Award-Winning Actresses Are Now Being Forced To Make Excuses For Their Fictional Parenting Styles

Not so marvelous.

The Marvelous Mrs Maisel is a fun, beautifully acted and incredibly funny show about a woman who wants more from her life than wearing gorgeous coats and being the perfect wife and mother, and gets that “more” from becoming a successful standup comedian.

Midge Maisel is played by Rachel Brosnahan, who has won two Golden Globes, two Critics’ Choice Awards and an Emmy for the role, and is not a mother.

So, naturally, she’s being made to defend the parenting choices of her character, because apparently people have been really caught up in the whole 1950s thing while watching the show.

A random viewer responded to a tweet (from West Wing star Richard Schiff) praising the show with her own sniffy criticism: why bother making the character a mother if you’re not going to show her mothering?

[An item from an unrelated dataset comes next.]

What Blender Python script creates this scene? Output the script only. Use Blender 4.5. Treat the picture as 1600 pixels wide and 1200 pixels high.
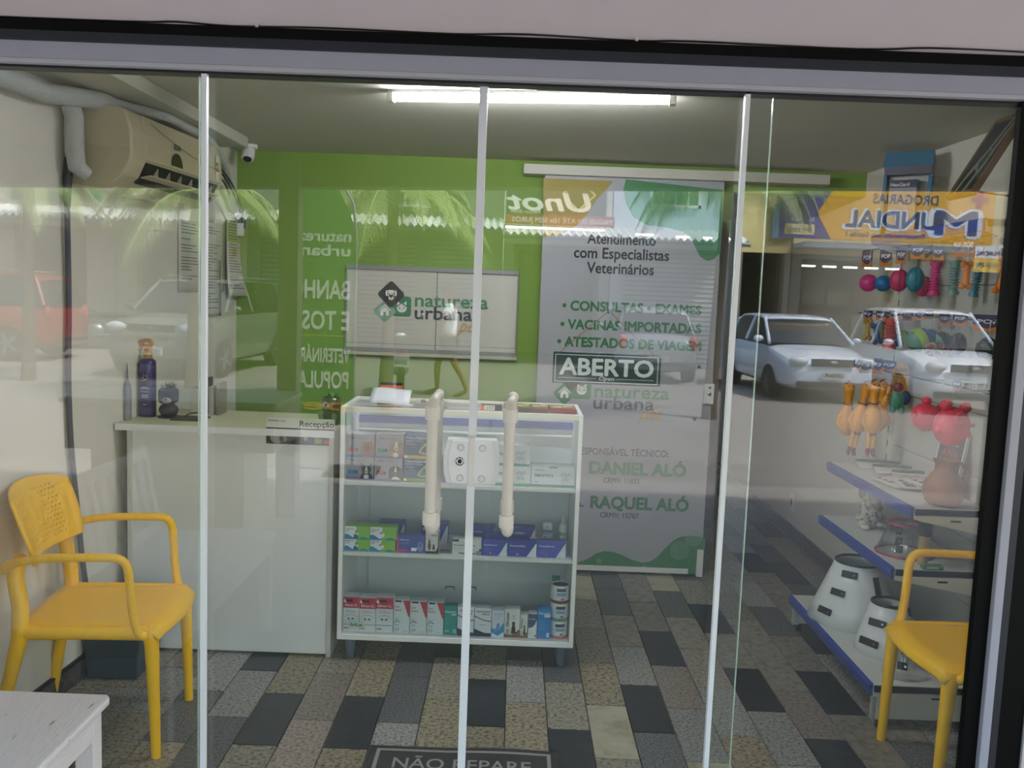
import bpy, math, random
from mathutils import Vector, Matrix

for _o in list(bpy.data.objects):
    bpy.data.objects.remove(_o)
SC = bpy.context.scene
COL = SC.collection
RND = random.Random(11)
PI = math.pi
rad = math.radians

# ------------------------------------------------------------------ camera
FPX = 1400.0
CAM_POS = Vector((0.0, -2.55, 1.6))

def cam_axes(yaw, pitch, roll):
    f = Vector((math.sin(yaw) * math.cos(pitch), math.cos(yaw) * math.cos(pitch), -math.sin(pitch)))
    r = Vector((math.cos(yaw), -math.sin(yaw), 0))
    u = r.cross(f)
    c, s = math.cos(roll), math.sin(roll)
    return c * r + s * u, -s * r + c * u, f

CR, CU, CF = cam_axes(rad(-0.06), rad(5.85), rad(2.16))
cd = bpy.data.cameras.new('camera')
cam = bpy.data.objects.new('camera', cd)
COL.objects.link(cam)
m = Matrix((CR, CU, -CF)).transposed().to_4x4()
m.translation = CAM_POS
cam.matrix_world = m
cd.sensor_width = 36.0
cd.lens = 36.0 * FPX / 1600.0
cd.clip_start = 0.02
cd.clip_end = 200
SC.camera = cam

def P(px, py, X=None, Y=None, Z=None):
    """the world point seen at a pixel of the 1600x1200 photograph, on a given plane"""
    d = CF + CR * ((px - 800) / FPX) - CU * ((py - 600) / FPX)
    if X is not None:
        t = (X - CAM_POS.x) / d.x
    elif Y is not None:
        t = (Y - CAM_POS.y) / d.y
    else:
        t = (Z - CAM_POS.z) / d.z
    return CAM_POS + d * t

# the left wall runs a little askew: X = WX0 + WS * Y
WX0, WS = -1.73, 0.049

def XW(y):
    return WX0 + WS * y

def PW(px, py):
    """the point of the left wall seen at a pixel"""
    d = CF + CR * ((px - 800) / FPX) - CU * ((py - 600) / FPX)
    t = (WX0 + WS * CAM_POS.y - CAM_POS.x) / (d.x - WS * d.y)
    return CAM_POS + d * t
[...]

https://twitter.com/froglette1969/status/1094085335355703296

Because apparently if you’re a mum, that’s the most interesting thing going on in your life, unless you’re a bad person. No exceptions.

Brosnahan’s co-star Alex Borstein, who was tagged, called out the comment, and then Brosnahan herself joined in.

She even pointed out that of course Midge is being a parent as well – off screen.

But honestly, are the standards to which we hold women still so backwards that we wig out when a fictional character on TV who happens to be a mother doesn’t spend half her screen time tending to scraped knees and dirty nappies?

Just because a woman on a TV show has kids, doesn’t mean that the show needs to show her doing parent stuff just to prove that she does it.

Midge Maisel is a well-off woman in 1950s New York – if she wasn’t chasing her dream playing 1am slots in crappy clubs, she’d probably be throwing parties and being in the audience at those clubs with her crappy husband like she was before, while a nanny looked after the kids.

And whether she was changing nappies or serving canapés, it’d be a much less interesting show if it had to spend time doing that it could spend showing her actually being funny.

As one of the responses to Brosnahan’s tweet pointed out, presumably she also has to pee at certain points in her day – doesn’t mean that it’s interesting or important enough to build a scene around.

Forget whether women can have it all – apparently, even in 2019, even fictional women are open to criticism unless you show them doing it all.